The House general counsel’s motion rejected the subpoenas for “a host of reasons,” primarily because the information sought is protected under the Speech and Debate Clause, which bars members of Congress from being investigated for work related to legislative activity.

The motion notes that in Hunter’s and Lewis’s cases, the subpoenas sought documents related to appropriations, authorizations and earmark requests in three categories: a) those pertaining to programs of interest to Cunningham and Wilkes, b) documents related to Wilkes’s bribery of Cunningham, Hunter or Lewis, and c) documents “evidencing bribes ‘offered to you or accepted by you.’”

Hunter and Lewis have no documents responsive to categories B or C, the motion said, although Hunter “may have” some documents responsive to category A.

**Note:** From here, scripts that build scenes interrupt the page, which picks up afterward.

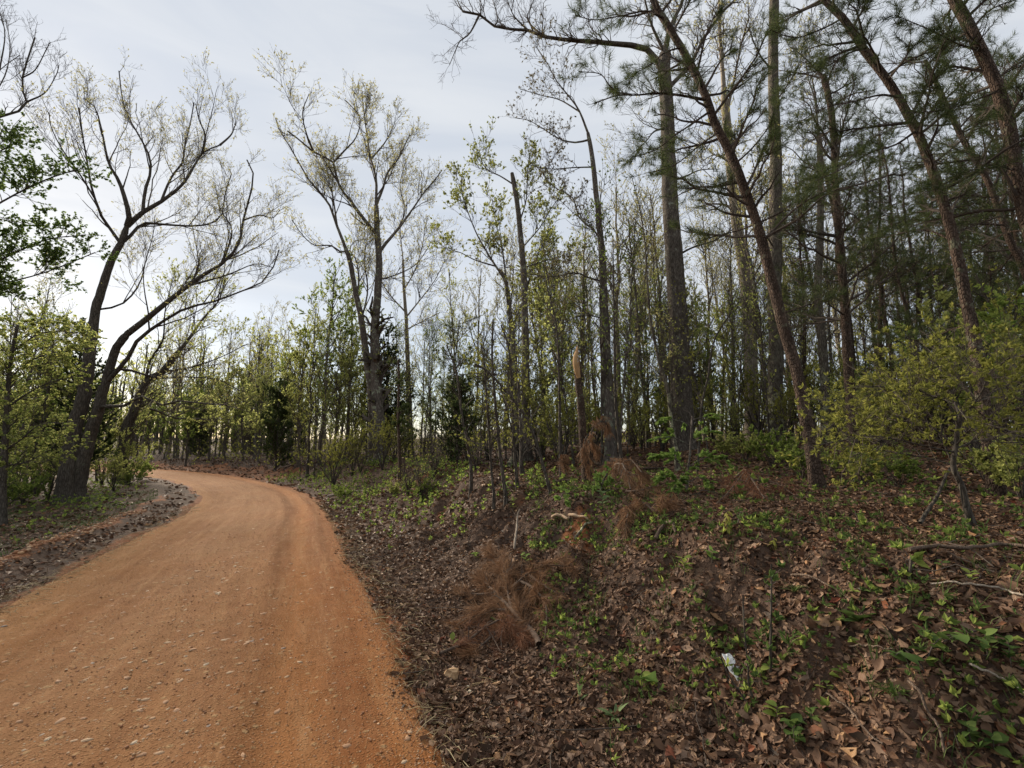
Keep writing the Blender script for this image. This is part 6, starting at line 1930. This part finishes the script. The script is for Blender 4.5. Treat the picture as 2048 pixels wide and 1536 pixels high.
def herb(kind, label, px, py, hpx, lpx, nl, mat, w=0.3, lob=False, name=None, lean=(0, 0), stemmat='twig', el0=0.5):
    """kind: seedling (leaves up a stem), rosette (leaves from the foot), spray (leaves along an arching stem)"""
    b = hit(px, py); sc = b[1] / FPX
    name = name or {'seedling': 'seedling', 'rosette': 'rosette_plant', 'spray': 'leafy_sprout'}[kind]
    o = empty(name, tuple(b)); tag(o, label, 'plant', 'herbs and seedlings on the bank')
    h = hpx * sc; ll = lpx * sc * 0.72
    lx, ly = lean[0] * h, lean[1] * h
    path = np.array([[0, 0, -0.03], [lx * 0.15, ly * 0.15, h * 0.4], [lx * 0.5, ly * 0.5, h * 0.8], [lx, ly, h]]) if kind != 'spray' else np.array([[0, 0, -0.03], [lx * 0.3, ly * 0.3, h * 0.7], [lx * 0.7, ly * 0.7, h], [lx * 1.1, ly * 1.1, h * 0.9]])
    c = catmull(path, 9)
    if kind != 'rosette':
        g = Geo(); trunk_tube(g, c, np.linspace(0.0032, 0.0014, 9), 5, stemmat, 0.03, 1); g.build('stem', o)
    for i in range(nl):
        if kind == 'rosette':
            p = np.array([0, 0, 0.01]); az = i * 2.4 + RNG.normal(0, 0.2); el = RNG.uniform(0.25, 1.0)
        else:
            f = 0.35 + 0.65 * (i + 0.5) / nl if kind == 'seedling' else 0.2 + 0.8 * (i + 0.5) / nl
            x = f * 8; j = min(int(x), 7); p = c[j] * (1 - x + j) + c[j + 1] * (x - j)
            az = i * (math.pi if kind == 'spray' else 2.4) + RNG.normal(0, 0.35) + (math.atan2(ly, lx) + 1.2 * 0 + math.pi / 2 if kind == 'spray' else 0)
            el = RNG.normal(el0 - 0.2 if kind == 'spray' else el0, 0.25)
        q = bpy.data.objects.new('leaf', leafmesh(mat, w, lob))
        q.location = p; q.rotation_euler = (RNG.normal(0, 0.25), -el, az)
        s = ll * RNG.uniform(0.75, 1.2); q.scale = (s, s, s)
        COL.objects.link(q); q.parent = o

herb('rosette', 'grey green strap-leaved rosette on the leaves between paper and road', 1230, 1440, 10, 42, 13, 'bluegreen', 0.11)
herb('seedling', 'seedling with a single bright yellow green lobed leaf', 1318, 1392, 28, 44, 2, 'beech', 0.42, True)
herb('seedling', 'leafy green seedling left of the lobed-leaf seedling', 1284, 1392, 40, 26, 7, 'green', 0.3)
herb('seedling', 'two-leaved upright blue green sprout among leaves toward the road', 1160, 1410, 24, 34, 3, 'bluegreen', 0.17, el0=1.1)
herb('seedling', 'lone small green leaf sprout below the rust coloured fallen branch', 906, 1296, 16, 24, 2, 'green', 0.3, el0=1.0)
herb('rosette', 'dark green small plant growing through the brown dead pine top', 996, 1248, 8, 24, 7, 'weed', 0.26)
herb('rosette', 'large leafy rosette beside the long pale stick among weeds', 1718, 1250, 10, 46, 15, 'weed', 0.2)
herb('spray', 'arching sprig of broad green leaves right of the dark leafy sapling', 1845, 1330, 52, 46, 8, 'weed', 0.36, lean=(1.6, -0.2))
herb('spray', 'broad-leaved sprig arching low to the left and right at the dark sapling foot', 1822, 1345, 36, 40, 6, 'weed', 0.32, lean=(-0.9, -0.3))
herb('seedling', 'small fresh green seedling right of the white paper', 1522, 1372, 26, 26, 6, 'green', 0.32)
herb('seedling', 'fresh green seedling below the seedling near the paper', 1556, 1446, 26, 30, 7, 'green', 0.3)
herb('seedling', 'dull green seedling right of the bottom stick cluster', 1624, 1452, 26, 30, 6, 'weed', 0.34)
herb('seedling', 'broad-leaved green clump at the bottom edge below the paper', 1590, 1505, 52, 34, 11, 'weed', 0.38)
herb('seedling', 'pair-leaved sprout in bare soil right of the paper', 1690, 1356, 20, 28, 4, 'green', 0.34)
herb('seedling', 'tiny pair-leaved sprout lower left of the other soil sprout', 1655, 1386, 16, 24, 4, 'green', 0.34)
herb('rosette', 'low grey green leaf cluster behind the dark leafy sapling', 1842, 1246, 8, 30, 9, 'bluegreen', 0.24)
herb('seedling', 'narrow-leaved sprout near the feet of the yellow green bush', 1886, 1146, 20, 22, 7, 'weed', 0.2)
herb('seedling', 'leafy sprout right of the narrow-leaved one by the bush feet', 1943, 1172, 24, 24, 8, 'green', 0.26)
herb('seedling', 'green leaf cluster near the right edge above the pale curved stick', 1976, 1318, 44, 34, 10, 'weed', 0.34)
herb('seedling', 'leafy plant touching the right edge beside the pale curved stick', 2024, 1345, 50, 34, 10, 'weed', 0.3)
herb('seedling', 'round-leaved sprout at the bottom right, left of its twin', 1942, 1494, 34, 30, 8, 'weed', 0.4)
herb('seedling', 'round-leaved sprout in the bottom right corner', 1990, 1512, 34, 32, 8, 'weed', 0.4)
herb('seedling', 'young drooping-leaved sapling by the rust red brush', 1457, 1078, 52, 20, 14, 'olive', 0.2, el0=-0.5)
herb('seedling', 'small drooping-leaved sapling right of the one by the rust brush', 1548, 1105, 26, 18, 9, 'olive', 0.2, el0=-0.5)
herb('seedling', 'leafy green clump on the bank below the drooping orange spray', 1370, 1160, 40, 24, 12, 'green', 0.32)
herb('seedling', 'light green sprout between leafy clump and drooping-leaved sapling', 1424, 1128, 24, 20, 8, 'beech', 0.32)
herb('seedling', 'small bright green sprout alone on the brown bank slope', 1051, 1128, 20, 18, 8, 'beech', 0.28)
herb('seedling', 'yellow green sprout at the bank top near the leftmost thin stem', 1010, 990, 22, 18, 9, 'beech', 0.28)
herb('seedling', 'low yellow green sprout on the slope left of the white stick', 952, 1118, 12, 14, 8, 'beech', 0.28)
herb('seedling', 'narrow green sprout on the slope above the white stick', 1026, 1022, 22, 14, 8, 'green', 0.24)
herb('seedling', 'bright leafy plant left of the long drooping orange spray', 1205, 1020, 34, 20, 10, 'bluegreen', 0.34)

def grass_tuft(label, px, py, hpx, nb):
    b = hit(px, py); h = hpx * b[1] / FPX
    o = empty('grass_tuft', tuple(b)); tag(o, label, 'grass tuft', 'grass tufts on the bank')
    g = Geo()
    a = RNG.uniform(0, 6.28, nb); l = RNG.uniform(0.2, 0.95, nb) * h; n = 6; tt = np.linspace(0, 1, n)
    hh = h * RNG.uniform(0.6, 1.1, nb)
    c = np.stack([np.cos(a)[:, None] * l[:, None] * tt ** 1.6, np.sin(a)[:, None] * l[:, None] * tt ** 1.6, hh[:, None] * (tt - 0.45 * tt ** 3)[None] - 0.01], -1)
    s = np.stack([-np.sin(a), np.cos(a), 0 * a], 1)[:, None] * (0.0024 * (1 - tt ** 2) + 0.0003)[None, :, None]
    v = np.stack([c - s, c + s], 2)
    i = np.arange(n - 1) * 2; b0 = (np.arange(nb) * n * 2)[:, None]
    f = np.stack([b0 + i, b0 + i + 1, b0 + i + 3, b0 + i + 2], -1).reshape(-1, 4)
    g.add(v, f, 'weed'); g.build('crown', o)
grass_tuft('dark green grass tuft right of the dark leafy sapling foot', 1790, 1402, 52, 60)
grass_tuft('grass tuft at the right edge above the pale curved stick end', 2020, 1385, 44, 50)
grass_tuft('sparse grass tuft among the weeds left of the long pale stick', 1590, 1190, 36, 36)
grass_tuft('short grass tuft on the slope right of the big dead pine top', 1180, 1290, 26, 36)

sapling('dark leafy sapling standing in the right foreground, whorls of leaves near its top', 2.75, [(9, 4, 0.0, [(1816, 1380), (1815, 1340), (1812, 1297), (1814, 1209), (1818, 1160), (1822, 1115)])], nb=12, bl=0.12, n2=14, fol=(46, 0.07, 0.04, 'green', 2), anchor='dark leafy sapling')
sapling('tall thin dark stem right of the white paper, with a few small leaves', 2.75, [(5, 3, 0.0, [(1543, 1440), (1542, 1380), (1541, 1300), (1542, 1200), (1543, 1128)])], nb=10, bl=0.08, n2=10, fol=(26, 0.04, 0.02, 'weed', 2))
sapling('thin dark leaning stem passing in front of the white paper', 2.7, [(3.5, 2, 0.0, [(1516, 1440), (1490, 1400), (1463, 1360), (1448, 1330), (1440, 1310)])], nb=6, bl=0.06, n2=6)
sapling('thin dark upright stem nearest the bottom clump, bare', 2.7, [(3, 2, 0.0, [(1530, 1445), (1500, 1380), (1495, 1330), (1488, 1250), (1486, 1190)])], nb=8, bl=0.08, n2=8, fol=(20, 0.035, 0.018, 'weed', 2))
sapling('slim red brown stem with small leaves rising among the weeds above the paper', 3.4, [(3, 2, 0.0, [(1612, 1240), (1608, 1190), (1612, 1140), (1606, 1095)])], nb=10, bl=0.08, n2=12, fol=(40, 0.035, 0.018, 'green', 2))
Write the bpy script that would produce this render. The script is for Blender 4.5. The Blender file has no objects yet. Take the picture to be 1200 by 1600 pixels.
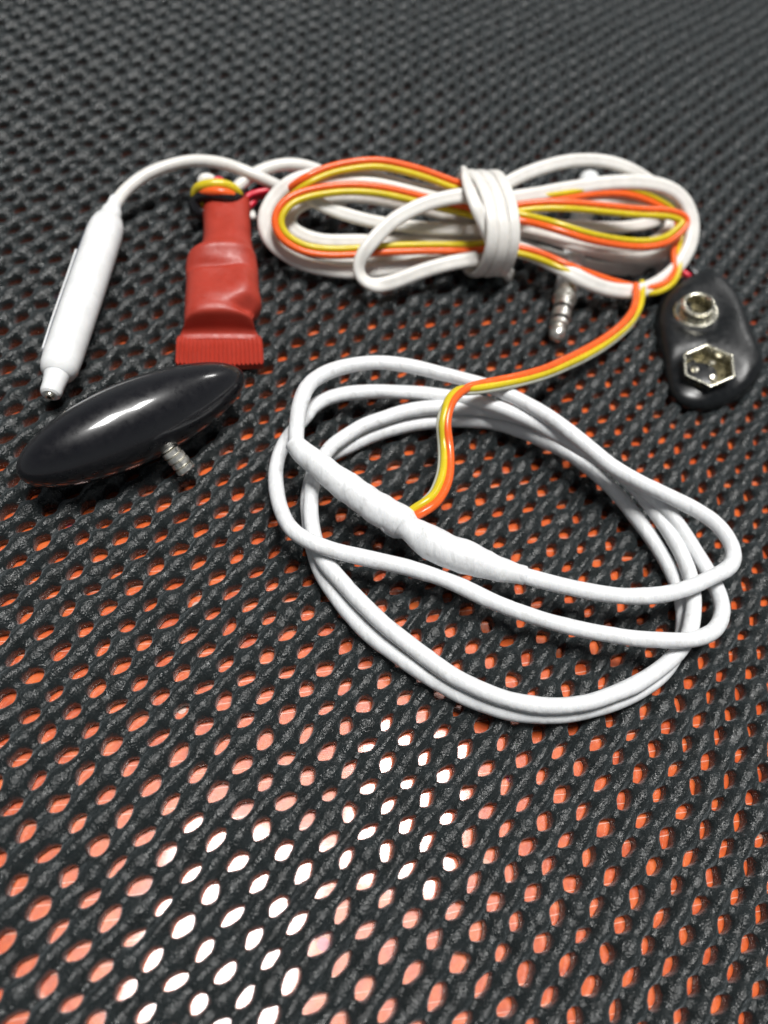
import bpy, math, random
import numpy as np
from mathutils import Matrix, Vector
random.seed(7); rng = np.random.default_rng(7)
# ---------------------------------------------------------------- camera, world, lamps (1 unit = 1 cm)
CAM_H = 8.2574
CR = np.array([[0.98789778, 0.0807322, 0.13243975],
               [0.0, -0.8538642, 0.52049584],
               [0.15510634, -0.51419669, -0.84353055]])     # camera (right, down, forward) -> world
FPX = 1250.0
sc = bpy.context.scene
COL = sc.collection
cam_d = bpy.data.cameras.new('camera'); cam = bpy.data.objects.new('camera', cam_d); COL.objects.link(cam)
m = Matrix.Identity(4)
for r in range(3):
    m[r][0] = CR[r, 0]; m[r][1] = -CR[r, 1]; m[r][2] = -CR[r, 2]
m[2][3] = CAM_H
cam.matrix_world = m
cam_d.sensor_fit = 'VERTICAL'; cam_d.sensor_height = 320; cam_d.sensor_width = 240
cam_d.lens = FPX / 1600 * 320
cam_d.clip_start = 0.1; cam_d.clip_end = 500
cam_d.dof.use_dof = True; cam_d.dof.focus_distance = 8.45
cam_d.dof.aperture_fstop = (cam_d.lens / 1000) / 0.150
sc.camera = cam

def P(x, y, z=0.0):
    """point of the place at height z that the photograph shows at pixel x, y"""
    d = CR @ np.array([(x - 600) / FPX, (y - 800) / FPX, 1.0])
    t = (z - CAM_H) / d[2]
    return np.array([d[0] * t, d[1] * t, z])

w = bpy.data.worlds.new('World'); sc.world = w; w.use_nodes = True
wn = w.node_tree.nodes; wl = w.node_tree.links
bgn = wn['Background']
tc = wn.new('ShaderNodeTexCoord'); sx = wn.new('ShaderNodeSeparateXYZ'); rp = wn.new('ShaderNodeValToRGB')
wl.new(tc.outputs['Generated'], sx.inputs[0]); wl.new(sx.outputs['Z'], rp.inputs[0])
rp.color_ramp.elements[0].position = 0.25; rp.color_ramp.elements[0].color = (0.92, 0.97, 1.0, 1)
rp.color_ramp.elements[1].position = 0.85; rp.color_ramp.elements[1].color = (0.22, 0.24, 0.28, 1)
wl.new(rp.outputs[0], bgn.inputs[0]); bgn.inputs[1].default_value = 0.225

LAMP_H = 120.0
def panel_lamp(name, q, wx, wy, rad, rot):
    ld = bpy.data.lights.new(name, 'AREA'); lo = bpy.data.objects.new(name, ld); COL.objects.link(lo)
    ld.shape = 'RECTANGLE'; ld.size = wx; ld.size_y = wy
    ld.energy = rad * math.pi * wx * wy
    ld.color = (1.0, 0.985, 0.96)
    lo.location = (q[0], q[1], LAMP_H); lo.rotation_euler = (0, 0, math.radians(rot))
panel_lamp('ceiling_lamp', (24, 26), 17, 24, 70, -12)
panel_lamp('ceiling_lamp', (-2, 8), 22, 28, 70, -12)
panel_lamp('ceiling_lamp', (88, 130), 34, 18, 26, 30)
sc.view_settings.view_transform = 'Standard'; sc.view_settings.look = 'None'
sc.view_settings.exposure = 0.0; sc.view_settings.gamma = 1.0
sc.render.engine = 'CYCLES'
sc.cycles.max_bounces = 6; sc.cycles.use_denoising = True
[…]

The general counsel’s motion also noted that it had already responded to the document subpoenas to Murtha and Reyes, chairmen of the Appropriations Defense subcommittee and the Intelligence Committee, respectively. In response to subpoenas from the San Diego U.S. Attorney’s Office, the Appropriations, Intelligence and Armed Services committees voluntarily allowed nearly 1,800 documents related to Cunningham “and/or certain Defense Department programs” to be reviewed.

The U.S. Attorney’s Office provided Wilkes’s legal team copies of that information, the motion said.